Even so, as the cross border firing has continued, Israeli forces have been training for a possible offensive in Lebanon which would dramatically increase the risk of a wider regional war, potentially involving Iran and the United States.

That risk was underlined at the weekend when the Yemen-based Houthis, a militia which like Hezbollah is backed by Iran, sent a drone to Tel Aviv where it caused a blast that killed a man and prompted Israel to launch a retaliatory raid the next day.

Standing in his home kibbutz of Eilon, where only about 150 farmers and security guards remain from a normal population of 1,100, Lt. Colonet Dotan said the two sides have been testing each other for months, in a constantly evolving tactical battle.

"This war taught us patience," said Dotan. "In the Middle East, you need patience."

He said Israeli troops had seen an increasing use of Iranian drones, of a type frequently seen in Ukraine, as well as Russian-made Kornet anti tank missiles which were increasingly targeting houses as Israeli tank forces adapted their own tactics in response.

"Hezbollah is a fast-learning organization and they understood that UAVs (unmanned aerial vehicles) are the next big thing and so they went and bought and got trained in UAVs," he said.
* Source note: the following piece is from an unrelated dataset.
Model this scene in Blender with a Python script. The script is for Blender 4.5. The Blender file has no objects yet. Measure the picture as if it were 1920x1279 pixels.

Israel had responded by adapting its Iron Dome air defense system and focusing its own operations on weakening Hezbollah's organizational structure by attacking its experienced commanders, such as Ali Jaafar Maatuk, a field commander in the elite Radwan forces unit who was killed last week.

"So that's another weak point we found. We target them and we look for them on a daily basis," he said.

Even so, as the months have passed, the wait has not been easy for Israeli troops brought up in a doctrine of maneuver and rapid offensive operations.

"When you're on defense, you can't defeat the enemy. We understand that, we have no expectations," he said, "So we have to wait. It's a patience game."